Opponents of the new rules say they’ll hurt consumers’ Internet service in the long run by discouraging investment in new and better networks. Those taking the issue to court include AT&T, a regional carrier in Texas called Alamo Broadband, and several major trade groups, including the wireless body CTIA, the U.S. Telecom Association and the National Cable and Telecommunications Association.
The legal arguments behind the various lawsuits cite both procedural and constitutional issues.
One argument opponents make is that the FCC didn’t follow the Administrative Procedure Act, a 1946 law defining how federal agencies can make new regulations. The agency didn’t build up enough of a record to support the decision to reclassify broadband under Title II, and it didn’t provide enough advance notice that it would do so, some of the arguments say. The FCC has countered that it raised the Title II issue in its call for comments and issued a 400-page order when it passed the regulations in February.

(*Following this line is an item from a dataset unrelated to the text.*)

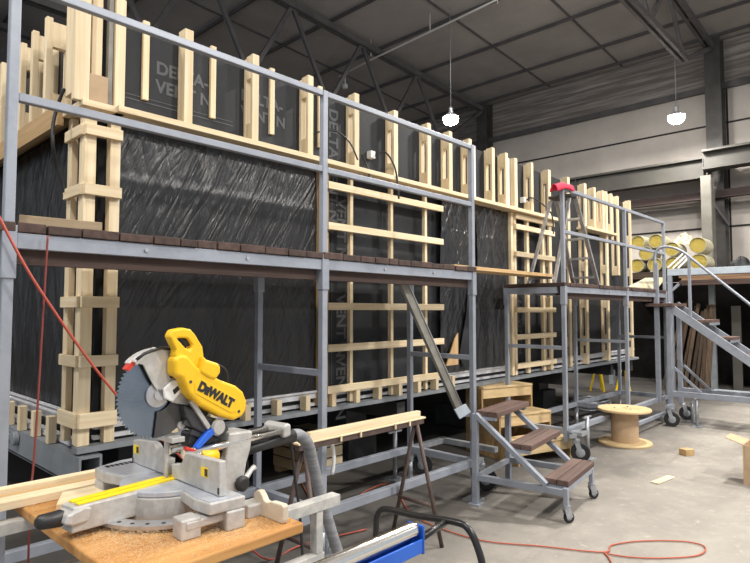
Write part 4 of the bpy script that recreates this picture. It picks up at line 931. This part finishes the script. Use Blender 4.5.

The plaintiffs are also expected to argue that the rules violate service providers’ First Amendment rights to free expression by forcing them to carry other parties’ content with the same performance they give their own. And they may say the agency violated the Fifth Amendment by taking their property for public use without “just compensation.”
In addition to the FCC, net neutrality backers will be in court Friday to argue in favor of the rules. Consumer group Free Press said Thursday it would represent nearly two dozen advocacy groups and tech industry leaders there. It cited the First Amendment as a reason to keep the new rules in place.
“These providers want you to think that the First Amendment gives them the freedom to act like the Internet’s editors, with the right to censor all content that crosses their wires,” Free Press Policy Director Matt Wood said in a statement. That’s a dangerous misreading of the constitution, he said, because carriers are supposed to enable connections without editing what goes over them.